- CollegeCamberwell College of Arts
- CourseMA Interior And Spatial Design
- Graduation year2025
After the passing of a loved one, familiar spaces can turn uncanny, speaking quietly of what’s no longer there. Inspired by the German expression Trauer Tragen, meaning both to grieve and to wear mourning, the work considers the burden of memory not only as emotional but also as spatial and material.
This project, situated in my grandparents’ home, is now marked by the absence of my grandfather. It acts as a portal between presence and absence, a threshold where memory trembles and grief becomes tangible.
Through casting and reframing traces, it explores the in-between, the moment when someone is no longer there, yet everything still speaks of them. Rather than reconstructing the past, the work translates what remains into a physical form of mourning, navigating personal tension between holding on and letting go.
Final work

Letting Go
The process of making this chair parallels the experience of grief, both shaped by an ongoing negotiation between holding on and releasing.
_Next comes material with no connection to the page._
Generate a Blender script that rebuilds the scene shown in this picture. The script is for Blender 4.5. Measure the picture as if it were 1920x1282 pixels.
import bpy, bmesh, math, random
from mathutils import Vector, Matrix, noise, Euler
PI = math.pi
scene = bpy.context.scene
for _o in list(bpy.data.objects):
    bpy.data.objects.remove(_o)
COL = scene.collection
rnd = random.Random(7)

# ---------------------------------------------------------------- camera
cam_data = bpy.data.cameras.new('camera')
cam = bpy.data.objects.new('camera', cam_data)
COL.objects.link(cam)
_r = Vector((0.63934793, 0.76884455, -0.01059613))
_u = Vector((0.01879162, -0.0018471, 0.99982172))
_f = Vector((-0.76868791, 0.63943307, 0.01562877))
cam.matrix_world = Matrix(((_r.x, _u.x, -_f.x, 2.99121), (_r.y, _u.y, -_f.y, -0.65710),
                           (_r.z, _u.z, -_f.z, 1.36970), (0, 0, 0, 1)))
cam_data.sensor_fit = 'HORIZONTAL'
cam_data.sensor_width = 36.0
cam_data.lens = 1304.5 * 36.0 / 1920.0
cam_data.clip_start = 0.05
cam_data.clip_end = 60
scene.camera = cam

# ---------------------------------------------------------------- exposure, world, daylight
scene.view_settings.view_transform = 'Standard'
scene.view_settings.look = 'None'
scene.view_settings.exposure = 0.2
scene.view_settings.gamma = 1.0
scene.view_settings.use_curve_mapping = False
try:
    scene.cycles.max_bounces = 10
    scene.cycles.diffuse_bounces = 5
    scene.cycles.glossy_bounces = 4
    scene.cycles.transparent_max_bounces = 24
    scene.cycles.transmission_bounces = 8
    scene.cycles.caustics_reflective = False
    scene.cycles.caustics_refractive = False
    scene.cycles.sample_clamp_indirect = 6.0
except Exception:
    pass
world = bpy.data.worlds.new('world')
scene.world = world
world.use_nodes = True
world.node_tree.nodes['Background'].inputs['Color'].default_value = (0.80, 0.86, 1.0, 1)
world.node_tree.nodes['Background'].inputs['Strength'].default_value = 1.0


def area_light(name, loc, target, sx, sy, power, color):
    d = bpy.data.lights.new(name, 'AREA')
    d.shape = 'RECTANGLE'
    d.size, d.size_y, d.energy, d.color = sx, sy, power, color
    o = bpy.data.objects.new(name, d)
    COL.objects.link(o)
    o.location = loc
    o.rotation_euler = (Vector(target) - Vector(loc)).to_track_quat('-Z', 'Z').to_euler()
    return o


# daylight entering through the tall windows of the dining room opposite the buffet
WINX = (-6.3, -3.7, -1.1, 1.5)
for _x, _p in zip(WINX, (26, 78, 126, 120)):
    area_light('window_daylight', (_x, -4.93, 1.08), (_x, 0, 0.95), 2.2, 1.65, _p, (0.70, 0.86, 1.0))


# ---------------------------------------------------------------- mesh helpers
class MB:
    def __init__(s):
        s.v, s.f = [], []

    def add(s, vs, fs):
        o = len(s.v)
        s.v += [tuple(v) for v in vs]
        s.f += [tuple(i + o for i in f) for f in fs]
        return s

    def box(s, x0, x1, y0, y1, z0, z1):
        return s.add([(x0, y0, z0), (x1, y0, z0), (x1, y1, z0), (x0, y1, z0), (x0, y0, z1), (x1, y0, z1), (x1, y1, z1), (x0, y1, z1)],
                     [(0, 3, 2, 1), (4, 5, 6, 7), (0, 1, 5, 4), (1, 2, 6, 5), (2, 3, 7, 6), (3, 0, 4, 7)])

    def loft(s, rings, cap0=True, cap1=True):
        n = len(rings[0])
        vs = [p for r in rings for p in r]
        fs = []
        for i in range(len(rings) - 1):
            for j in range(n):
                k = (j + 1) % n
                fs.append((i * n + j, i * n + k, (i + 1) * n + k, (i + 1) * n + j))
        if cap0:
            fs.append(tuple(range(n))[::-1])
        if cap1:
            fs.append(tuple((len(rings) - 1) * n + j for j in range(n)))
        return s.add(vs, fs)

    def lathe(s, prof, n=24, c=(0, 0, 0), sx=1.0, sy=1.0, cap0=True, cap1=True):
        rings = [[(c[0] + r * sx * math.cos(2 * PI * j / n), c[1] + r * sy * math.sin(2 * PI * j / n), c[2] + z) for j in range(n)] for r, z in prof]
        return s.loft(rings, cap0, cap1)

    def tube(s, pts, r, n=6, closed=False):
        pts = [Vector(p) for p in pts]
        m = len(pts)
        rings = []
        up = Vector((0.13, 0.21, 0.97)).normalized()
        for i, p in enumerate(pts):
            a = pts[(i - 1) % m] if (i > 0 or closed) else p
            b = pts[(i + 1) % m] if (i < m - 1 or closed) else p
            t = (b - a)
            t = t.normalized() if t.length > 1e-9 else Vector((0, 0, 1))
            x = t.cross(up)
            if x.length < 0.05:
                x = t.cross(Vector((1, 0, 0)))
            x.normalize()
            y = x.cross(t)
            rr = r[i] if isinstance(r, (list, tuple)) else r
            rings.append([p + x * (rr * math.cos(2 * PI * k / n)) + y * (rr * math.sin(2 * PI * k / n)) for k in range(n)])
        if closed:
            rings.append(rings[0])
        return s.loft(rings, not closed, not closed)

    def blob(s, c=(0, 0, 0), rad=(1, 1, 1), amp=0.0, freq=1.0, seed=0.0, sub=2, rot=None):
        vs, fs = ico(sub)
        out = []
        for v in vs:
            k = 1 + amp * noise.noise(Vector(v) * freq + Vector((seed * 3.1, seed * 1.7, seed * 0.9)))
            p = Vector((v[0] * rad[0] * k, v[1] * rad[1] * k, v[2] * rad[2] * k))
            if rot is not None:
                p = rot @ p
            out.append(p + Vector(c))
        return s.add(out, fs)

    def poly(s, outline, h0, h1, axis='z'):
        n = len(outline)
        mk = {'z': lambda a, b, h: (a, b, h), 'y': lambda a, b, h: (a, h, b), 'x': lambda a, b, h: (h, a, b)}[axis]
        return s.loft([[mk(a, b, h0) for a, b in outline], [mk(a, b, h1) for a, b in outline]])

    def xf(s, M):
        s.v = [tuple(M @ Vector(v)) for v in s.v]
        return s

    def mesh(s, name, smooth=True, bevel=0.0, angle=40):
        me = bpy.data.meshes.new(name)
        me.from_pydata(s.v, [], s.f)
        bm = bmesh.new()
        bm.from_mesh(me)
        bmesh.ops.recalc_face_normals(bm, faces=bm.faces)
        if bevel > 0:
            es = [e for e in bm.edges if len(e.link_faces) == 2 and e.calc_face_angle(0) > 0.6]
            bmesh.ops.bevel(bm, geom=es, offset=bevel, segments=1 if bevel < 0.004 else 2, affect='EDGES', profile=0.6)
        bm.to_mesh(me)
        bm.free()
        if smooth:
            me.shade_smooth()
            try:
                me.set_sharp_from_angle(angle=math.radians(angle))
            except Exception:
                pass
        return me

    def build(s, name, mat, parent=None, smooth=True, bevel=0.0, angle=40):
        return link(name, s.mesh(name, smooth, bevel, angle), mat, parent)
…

The tension between allowing time to move forward and the desire to preserve what remains is central to the work. The chair becomes a material reflection of this internal struggle and the conversations it provokes.

Book Excerpt
This project is accompanied by a book that brings together process documentation, spatial mappings, and a series of reflective essays. The publication traces the development of the work, the emotional and material decisions involved in making it, and the relationship between grief, personal difficulty, and the act of letting go.

Analog Photographs
The images for this project were made with an analogue camera. Many of the black-and-white photographs are slightly unfocused and illuminated by a stark flash, producing an uncanny atmosphere. This visual quality mirrors the instability of memory, its tendency to fade, fragment, and shift, and echoes the disorientation that often accompanies grief.
Research and process

Work in Progress
The chair is made completely out of steel and assembled using rivets.

Etching
Every metal plate used to construct the chair was etched on both sides. Each etching derives from moulds taken from textiles, walls, floors, and objects in my grandparents’ home, embedding the material traces of that space directly into the structure of the work.